Review Summary: Ms. Marling wrestles with the Beast inside and crafts the most stunning album of her young career.
Laura Marling is something of a prodigy, a mere twenty-one with now three (excellent) albums to her name. The wunderkind of folk music got her start in London’s own scene at sixteen alongside groups like Mumford & Sons and Noah and the Whale, the wisdom and talent far surpassing her years since separating her from the pack (at least, in terms of quality and critical acclaim if not in record sales). Marling’s latest,
A Creature I Don’t Know, is a brilliant culmination and expansion of her work so far, taking her moving vocals, atmospheric guitar stylings, and visionary lyrics to new heights.
The charming simplicity found on
Alas, I Cannot Swim is alternated here with busier pieces showcasing extremely skillful composition. Banjo, strings, and horns can all, at times, be found layered against the refreshingly intricate guitar playing. Ethereally dark minor chords and note progressions reminiscent of one Nick Drake contrast sharply against a voice nothing short of angelic. A wide array of vocal deliveries showcases the versatility of Marling’s dusky voice, both powerful booming and near-whispering offering up poignant tales of real people and places, real love and strife. Vivid storytelling gives way to jarringly personal and insightful lines. Even upon being raptured to an entirely new world, the music and lyrics fill it with characters, situations, and emotions all too familiar.
The album centers around the “Beast”, an abstract force manifested throughout the album through both word and passages of distorted electric guitar.
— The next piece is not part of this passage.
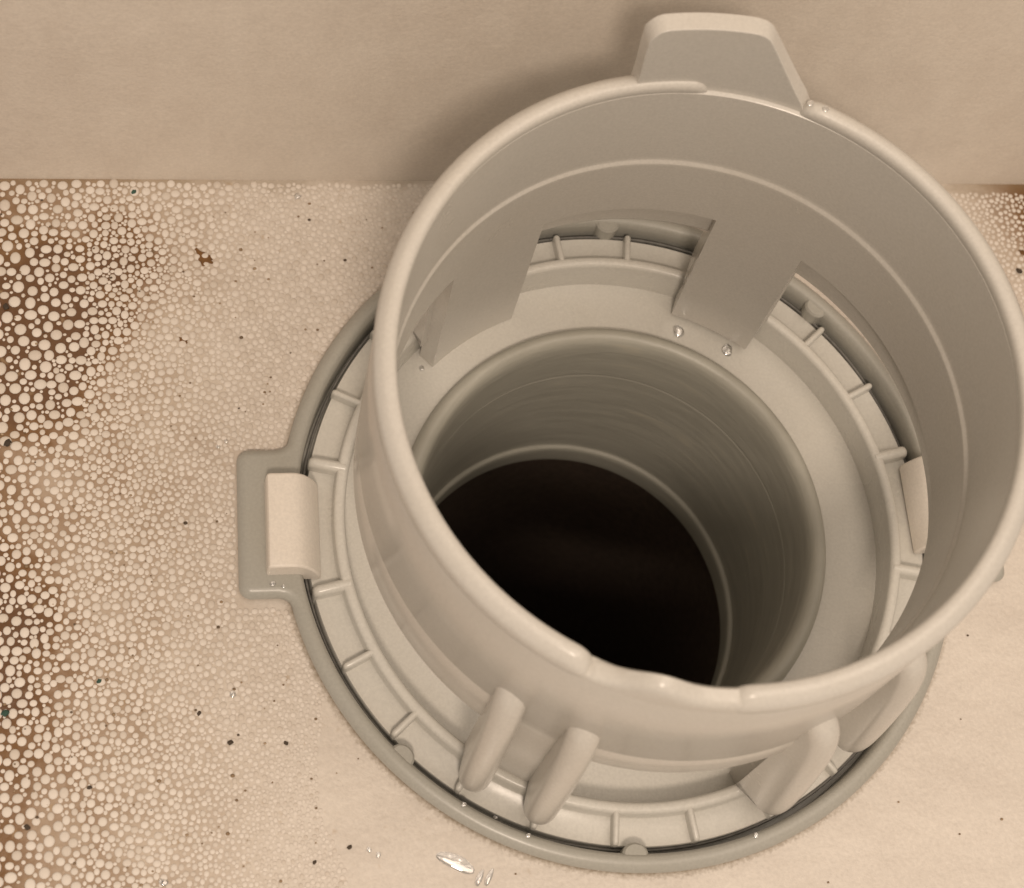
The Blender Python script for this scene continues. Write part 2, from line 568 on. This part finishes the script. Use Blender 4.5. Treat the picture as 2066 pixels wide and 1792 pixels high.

It acts on and through people, possessing and creating the struggle within to be pure and compassionate. The Beast makes its powerful presence felt on standout track “Salinas”, the heavy guitar imposing its will against the earthier fare of the Steinbeck-inspired slice of Americana. Following is the track bearing the creature’s name, growing darker and heavier still as the Beast takes hold and Laura warns “Put your eyes away if you can’t bear to see you old lady laying down next to the Beast.” The album draws to a close with “My Rage”, which finds Marling casting her anger to the elements and accepting the hand fate has dealt her - a fitting end to the tumultuous journey.
The young singer pours something of herself onto the record while again recollecting experiences and perceptions of a soul much older than she. Her prodigious talent here is further magnified by the skillful supporting band that goes far in immersing the listener in the candid portraits she paints. The thoughtful blending of dense arrangement and stripped-down subtlety offer a new dimension of texture for Laura Marling’s already unique sound. This refinement musically is augmented by the more complete, conceptual nature of
A Creature I Don’t Know, making it her most fulfilling release, one to join the ranks of the most revered titles in all of folk music. Most exciting of all, however, is the fact that she’s just getting started.